The output of the control system.
Definition:
Disturbance
Any signal that adversely affects the output of a system.
A good example is noise in the excitation signal.
Important Classifications
of Control Systems
- Time Varying and Time Invariant Systems
- Linear Systems and Non-Linear Systems
- Continuous Time and Discrete Time Systems
- Open and Closed Loop Systems
Time Invariant Control Systems
Those control systems in which the system parameters are independent of time.
The system behavior does not change with time.
Time Varying Control Systems
Systems whose parameters are functions of time.
The behavior depends not only on the input, but the time at which input is applied.
Considerabley more complex in design than Time Invariant Control Systems.
Linear System
A Linear System
is one that obeys the Superposition Property.
Adding and scaling the inputs results in the same output as adding and scaling the original output in the same way.
a x1(t) + b x2(t) → a y1(t) + b y2(t)
Basic System Properties
Superposition Property:
A combination of two system properties:
- Additivity Property
- Homogeneity or Scaling Property
System Properties:
Additivity Property
A system is said to be Additive
if the response of a system
when 2 or more inputs are applied together
is equal to
the sum of responses when the signals are applied individually.

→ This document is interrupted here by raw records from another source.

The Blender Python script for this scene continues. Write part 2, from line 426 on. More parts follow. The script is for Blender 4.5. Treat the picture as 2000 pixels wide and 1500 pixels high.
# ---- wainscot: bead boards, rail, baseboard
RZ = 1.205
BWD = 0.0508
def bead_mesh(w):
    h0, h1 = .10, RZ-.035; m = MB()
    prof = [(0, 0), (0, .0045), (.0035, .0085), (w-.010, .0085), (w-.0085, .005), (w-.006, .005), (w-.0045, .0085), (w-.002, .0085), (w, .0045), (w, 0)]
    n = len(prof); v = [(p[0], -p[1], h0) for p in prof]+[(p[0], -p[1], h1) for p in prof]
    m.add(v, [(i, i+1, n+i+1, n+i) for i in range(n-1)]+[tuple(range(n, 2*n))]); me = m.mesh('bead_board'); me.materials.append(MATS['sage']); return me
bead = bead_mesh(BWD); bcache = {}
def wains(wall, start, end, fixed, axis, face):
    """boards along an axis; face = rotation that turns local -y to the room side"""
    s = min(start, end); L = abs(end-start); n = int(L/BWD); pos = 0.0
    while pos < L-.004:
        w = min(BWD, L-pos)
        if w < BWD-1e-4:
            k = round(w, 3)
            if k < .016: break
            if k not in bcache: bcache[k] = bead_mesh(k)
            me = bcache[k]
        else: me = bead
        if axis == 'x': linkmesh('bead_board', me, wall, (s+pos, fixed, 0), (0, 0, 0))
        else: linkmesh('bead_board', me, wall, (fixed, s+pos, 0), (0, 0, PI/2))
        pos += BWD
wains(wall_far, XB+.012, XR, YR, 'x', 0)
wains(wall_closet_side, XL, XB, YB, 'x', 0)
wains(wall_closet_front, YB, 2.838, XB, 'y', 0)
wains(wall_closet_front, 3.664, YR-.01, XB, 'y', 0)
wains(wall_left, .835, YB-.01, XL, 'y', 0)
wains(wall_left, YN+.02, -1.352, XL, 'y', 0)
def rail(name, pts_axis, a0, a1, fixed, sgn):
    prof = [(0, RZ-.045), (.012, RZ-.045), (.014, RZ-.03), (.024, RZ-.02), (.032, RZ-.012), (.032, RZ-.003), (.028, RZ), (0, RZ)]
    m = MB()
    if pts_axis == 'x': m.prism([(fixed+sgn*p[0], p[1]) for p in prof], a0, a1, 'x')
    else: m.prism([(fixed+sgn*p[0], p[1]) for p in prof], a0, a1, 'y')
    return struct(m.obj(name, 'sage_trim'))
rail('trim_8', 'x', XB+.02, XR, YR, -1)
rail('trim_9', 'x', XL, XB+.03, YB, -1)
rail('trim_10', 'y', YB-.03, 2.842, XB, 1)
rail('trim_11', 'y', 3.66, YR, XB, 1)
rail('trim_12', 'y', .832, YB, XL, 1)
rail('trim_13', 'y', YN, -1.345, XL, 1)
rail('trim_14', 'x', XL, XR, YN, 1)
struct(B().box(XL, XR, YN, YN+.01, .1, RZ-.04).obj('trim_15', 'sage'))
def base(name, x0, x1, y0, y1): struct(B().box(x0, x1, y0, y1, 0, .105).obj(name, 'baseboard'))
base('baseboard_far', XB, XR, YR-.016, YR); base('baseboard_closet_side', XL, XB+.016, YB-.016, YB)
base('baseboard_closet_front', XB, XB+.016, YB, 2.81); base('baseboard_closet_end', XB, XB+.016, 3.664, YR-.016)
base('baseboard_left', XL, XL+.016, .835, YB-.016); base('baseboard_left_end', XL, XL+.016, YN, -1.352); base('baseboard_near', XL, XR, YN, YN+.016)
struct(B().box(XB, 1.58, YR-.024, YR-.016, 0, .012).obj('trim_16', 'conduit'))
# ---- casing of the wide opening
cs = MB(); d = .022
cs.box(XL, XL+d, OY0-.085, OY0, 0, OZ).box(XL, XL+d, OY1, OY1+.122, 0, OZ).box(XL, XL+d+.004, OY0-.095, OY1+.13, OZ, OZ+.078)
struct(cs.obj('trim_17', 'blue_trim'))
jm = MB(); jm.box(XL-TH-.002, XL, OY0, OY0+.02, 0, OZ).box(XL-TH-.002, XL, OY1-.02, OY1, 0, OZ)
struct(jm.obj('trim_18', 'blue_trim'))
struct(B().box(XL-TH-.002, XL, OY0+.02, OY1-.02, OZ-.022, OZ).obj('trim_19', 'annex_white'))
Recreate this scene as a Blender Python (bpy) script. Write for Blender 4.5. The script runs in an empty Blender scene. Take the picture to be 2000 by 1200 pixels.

if x1(t) → y1(t) and x2(t) → y2(t),
Then the system is additive if, x1(t) + x2(t) → y1(t) + y2(t)
System Properties:
Homogeneity or Scaling Property
A system is said to obey the Homogeneity Property
if the response of a system to a scaled input
is the same as the scaled response to the unscaled input.
if x(t) → y(t),
then the system obeys homogeneity if
a x(t) → a y(t), where a is constant.
System Properties:
Superposition Property
A system is said to obey the Superposition Property if it obeys both the Additivity and Homogeneity Properties.
if x(t) → y(t),
then the system obeys the Superposition Property if
a x1(t) + b x2(t) → a y1(t) + b y2(t)
where a and b are constants.
Why is it reasonable to model non-linear real world systems as
Linear Time Invariant(LTI) Systems?
- Most practical systems are non-linear to a certain extent
- Analyzing and finding solutions to non-linear time variant systems is extremely difficult and time-consuming
- When the non-linearity is negligible and does not affect the system response badly, the system can be treated as linear
- This makes the math a lot easier
- The advantages of the approximation far outweigh the disadvantages in almost all cases.
Continuous Time
vs
Discrete Time
Functions and Systems
Functions:
Continuous Time Functions are defined for every instant of time.
Discrete Time Functions are only defined for certain instants of time, such as every minute or hour.
Systems:
In a Continuous Time System, all the system variables are continuous time functions.
In a Discrete Time System, at least one of the system variables is a discrete function.